What strikes me about Ainulindalė, other than the sheer gravitas and poetry of it, is how complete a form it had reached at such an early stage. I went looking for the passage alluded to by Aiwendil in the earlier version first of all, then re-read the version published in the 1977 Silmarillion, and there are long sections that simply haven't changed. Tolkien got it right first time, and his later changes are only improvements to what is already a fascinating work of imagination.

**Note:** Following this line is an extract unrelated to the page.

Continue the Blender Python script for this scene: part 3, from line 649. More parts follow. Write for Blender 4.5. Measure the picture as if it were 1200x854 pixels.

As for comparisons, had Formendacil not got there first I would have pointed out that Tolkien's myths attempt to reconcile polytheistic and monotheistic belief systems. I do find it interesting that there is so little of the strange Norse creation myth from Gylfaginning in this tale (save the association of evil with cold). Still, since the Norse world is made from the dismembered remains of a murdered aboriginal giant, who was created by a cow licking a block of ice, perhaps that's not so surprising after all. Has anyone looked into the Kalevala? It seems to me that the power of song might well form a strong component of some of those myths. Then again, Tolkien was a great lover of music and sometimes lamented that he had never learned to play an instrument himself. Interestingly, Mrs. Tolkien was an accomplished pianist: I wonder if that has any significance. Certainly I find the idea very effective that water carries some primeval music involved in the creation of the world; and it contrasts strikingly with the blasphemous piping so beloved of Lovecraft's Other Gods.